A recently launched fintech firm Shareable Asset provides a safe and secure investment platform that provides equal access to all investors. The services were reported to be initially accessible only to institutional investors. It was also shown by financial markets that there exists a growing optimism of fintech companies in the Asia Pacific.

Shareable Asset was reported to subdivide expensive real estate ownership. It would divest digitized security tokens that represent fractional ownership and change the real estate investment landscape with ease-of-access for all investors, reported Entrepreneur.

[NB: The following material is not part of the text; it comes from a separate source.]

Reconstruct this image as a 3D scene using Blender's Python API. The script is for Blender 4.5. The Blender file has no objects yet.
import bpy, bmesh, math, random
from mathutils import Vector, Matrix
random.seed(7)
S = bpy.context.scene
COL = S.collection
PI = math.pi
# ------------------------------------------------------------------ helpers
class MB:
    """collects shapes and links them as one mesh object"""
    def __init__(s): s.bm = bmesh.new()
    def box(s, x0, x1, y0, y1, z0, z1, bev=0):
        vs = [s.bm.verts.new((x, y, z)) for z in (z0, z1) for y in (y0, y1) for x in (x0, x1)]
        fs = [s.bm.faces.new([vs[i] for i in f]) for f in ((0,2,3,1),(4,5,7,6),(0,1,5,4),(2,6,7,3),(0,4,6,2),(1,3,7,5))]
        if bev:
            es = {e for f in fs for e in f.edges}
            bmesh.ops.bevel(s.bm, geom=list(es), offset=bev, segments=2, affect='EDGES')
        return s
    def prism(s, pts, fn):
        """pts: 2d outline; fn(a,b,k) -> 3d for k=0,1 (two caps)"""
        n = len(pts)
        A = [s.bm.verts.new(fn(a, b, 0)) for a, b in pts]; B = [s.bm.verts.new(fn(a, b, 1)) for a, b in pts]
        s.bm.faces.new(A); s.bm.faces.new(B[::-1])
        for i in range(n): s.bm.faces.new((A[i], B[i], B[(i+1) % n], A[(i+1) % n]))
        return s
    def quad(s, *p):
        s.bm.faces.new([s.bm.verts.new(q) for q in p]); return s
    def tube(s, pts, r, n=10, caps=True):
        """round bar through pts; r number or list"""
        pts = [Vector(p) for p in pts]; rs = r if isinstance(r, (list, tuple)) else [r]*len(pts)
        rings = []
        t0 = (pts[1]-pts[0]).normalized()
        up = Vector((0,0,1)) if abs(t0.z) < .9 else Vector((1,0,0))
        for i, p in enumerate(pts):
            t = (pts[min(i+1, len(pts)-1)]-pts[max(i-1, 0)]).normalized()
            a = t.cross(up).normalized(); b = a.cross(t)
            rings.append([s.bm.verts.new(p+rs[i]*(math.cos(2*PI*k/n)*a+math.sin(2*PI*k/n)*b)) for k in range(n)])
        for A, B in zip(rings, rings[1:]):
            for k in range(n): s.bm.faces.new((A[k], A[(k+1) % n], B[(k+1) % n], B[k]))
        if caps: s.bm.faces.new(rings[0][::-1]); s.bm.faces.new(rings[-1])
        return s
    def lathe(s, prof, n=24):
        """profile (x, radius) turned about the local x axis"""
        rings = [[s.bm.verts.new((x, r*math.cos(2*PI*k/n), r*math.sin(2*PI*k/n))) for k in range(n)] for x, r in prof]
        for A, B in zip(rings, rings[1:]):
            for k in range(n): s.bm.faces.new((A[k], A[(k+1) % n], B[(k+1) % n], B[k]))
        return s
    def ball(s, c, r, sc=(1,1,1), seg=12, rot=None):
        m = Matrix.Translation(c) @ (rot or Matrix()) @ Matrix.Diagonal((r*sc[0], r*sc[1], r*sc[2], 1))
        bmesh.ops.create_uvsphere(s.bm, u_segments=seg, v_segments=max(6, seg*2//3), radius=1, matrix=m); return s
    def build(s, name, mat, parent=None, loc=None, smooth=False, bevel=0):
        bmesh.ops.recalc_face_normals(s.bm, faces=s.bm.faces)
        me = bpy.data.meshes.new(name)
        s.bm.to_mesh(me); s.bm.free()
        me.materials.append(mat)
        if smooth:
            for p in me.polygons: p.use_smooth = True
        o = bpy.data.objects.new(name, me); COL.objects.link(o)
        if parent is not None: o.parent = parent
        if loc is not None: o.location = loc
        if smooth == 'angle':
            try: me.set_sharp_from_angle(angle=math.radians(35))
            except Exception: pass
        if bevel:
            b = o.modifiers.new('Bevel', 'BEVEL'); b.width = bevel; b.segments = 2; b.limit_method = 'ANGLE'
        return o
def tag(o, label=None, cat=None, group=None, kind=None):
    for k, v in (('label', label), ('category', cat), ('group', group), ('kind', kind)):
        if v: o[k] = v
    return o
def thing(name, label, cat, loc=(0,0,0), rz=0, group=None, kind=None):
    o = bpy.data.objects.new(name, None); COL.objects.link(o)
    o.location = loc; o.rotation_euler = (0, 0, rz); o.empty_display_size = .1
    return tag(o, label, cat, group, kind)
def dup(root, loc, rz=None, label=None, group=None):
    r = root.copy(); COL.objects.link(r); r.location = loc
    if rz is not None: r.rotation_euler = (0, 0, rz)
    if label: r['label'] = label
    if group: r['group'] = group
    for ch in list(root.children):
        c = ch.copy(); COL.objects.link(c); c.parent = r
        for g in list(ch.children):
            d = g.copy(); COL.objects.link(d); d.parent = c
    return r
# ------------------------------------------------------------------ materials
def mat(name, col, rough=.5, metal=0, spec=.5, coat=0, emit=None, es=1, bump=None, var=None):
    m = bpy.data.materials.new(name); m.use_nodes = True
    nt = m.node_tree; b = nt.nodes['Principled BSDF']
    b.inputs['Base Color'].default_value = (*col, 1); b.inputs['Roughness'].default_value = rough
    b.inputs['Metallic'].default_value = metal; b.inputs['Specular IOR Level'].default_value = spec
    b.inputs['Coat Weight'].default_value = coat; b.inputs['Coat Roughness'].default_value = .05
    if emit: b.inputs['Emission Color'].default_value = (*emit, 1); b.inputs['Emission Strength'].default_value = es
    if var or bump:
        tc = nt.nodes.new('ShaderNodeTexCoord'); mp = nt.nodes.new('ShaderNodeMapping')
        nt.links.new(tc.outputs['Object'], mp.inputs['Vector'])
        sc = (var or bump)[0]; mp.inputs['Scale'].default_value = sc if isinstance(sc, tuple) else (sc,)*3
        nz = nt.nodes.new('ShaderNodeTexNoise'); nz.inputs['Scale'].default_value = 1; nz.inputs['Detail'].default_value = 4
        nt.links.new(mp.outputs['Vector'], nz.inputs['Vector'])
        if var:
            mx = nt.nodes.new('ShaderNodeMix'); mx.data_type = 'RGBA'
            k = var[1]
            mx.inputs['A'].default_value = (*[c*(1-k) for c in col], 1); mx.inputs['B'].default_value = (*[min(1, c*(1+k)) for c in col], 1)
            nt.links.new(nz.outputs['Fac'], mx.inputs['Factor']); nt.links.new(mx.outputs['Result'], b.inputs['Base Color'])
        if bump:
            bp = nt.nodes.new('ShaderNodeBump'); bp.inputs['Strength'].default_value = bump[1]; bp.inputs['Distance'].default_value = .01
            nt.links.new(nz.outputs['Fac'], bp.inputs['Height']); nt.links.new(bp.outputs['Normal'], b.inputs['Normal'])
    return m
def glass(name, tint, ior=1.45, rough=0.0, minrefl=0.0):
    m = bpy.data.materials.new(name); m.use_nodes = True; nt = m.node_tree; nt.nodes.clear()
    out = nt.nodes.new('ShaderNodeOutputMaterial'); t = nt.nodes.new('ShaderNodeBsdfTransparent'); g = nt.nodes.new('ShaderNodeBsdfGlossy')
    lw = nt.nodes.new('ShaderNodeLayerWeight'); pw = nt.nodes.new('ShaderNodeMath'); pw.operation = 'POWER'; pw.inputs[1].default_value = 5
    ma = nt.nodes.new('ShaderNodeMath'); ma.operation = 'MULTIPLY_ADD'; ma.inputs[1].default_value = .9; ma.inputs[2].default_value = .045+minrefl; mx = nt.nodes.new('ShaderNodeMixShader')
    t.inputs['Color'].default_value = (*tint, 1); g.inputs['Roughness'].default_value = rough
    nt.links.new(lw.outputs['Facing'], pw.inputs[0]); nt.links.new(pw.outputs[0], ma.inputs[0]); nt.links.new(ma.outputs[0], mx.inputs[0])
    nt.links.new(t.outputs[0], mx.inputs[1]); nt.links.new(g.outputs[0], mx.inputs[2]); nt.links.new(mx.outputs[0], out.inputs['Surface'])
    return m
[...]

According to the report, the fintech firm aims to provide better investment opportunities for investors in Asia. It was announced that all the income streams generated by the real estate assets would be equally distributed among the investors. Furthermore, the said assets would be divested with the aim of realizing capital gains. It was then explained that this type of financial growth method and innovation in the fintech space has been ongoing in the market for a while.

It was also explained that the company aims to change the future of the debt and equity capital market by providing innovative funding alternatives for all small and medium enterprises (SMEs). Shareable Asset was said to make it possible for SMEs to become tangible asset owners.

According to Yahoo! Finance, most funds of financial institutions in Singapore including those in Bridgewater and UBS has been showing positive trends in the market. There had been optimism towards the development of emerging markets such as those fintech firms.

It was also revealed that companies engaged in the investment advisory sector had been eyeing development opportunities in the Asia Pacific region. One of the reported companies interested in the region was said to be the US fintech investment advisory company CGQuant.

CGQuant was labeled to be a subsidiary of the CGTrade that already operates in Asia Pacific regions such as Hong Kong, Taiwan, Singapore, and Malaysia. It provides top-level financial investment and brokerage services for investors.

According to the chief operating officer of CGTrade Europe Arnald Haynes, the political risks in Europe have caused the investors to consider relocating their assets in emerging markets in the Asia Pacific.

He claimed that there have been improved profit forecast and risk-on sentiments from investors. He also added that there has been positivity on China's stock market in 2020 especially those that are engaged in the Internet and 5g technology sectors.  Furthermore, he asserted that these emerging markets could expect positive returns and consistent market growth by this year because of continued Quantitative Easing policies, lower oil prices, and strong growth of USD and euro currencies.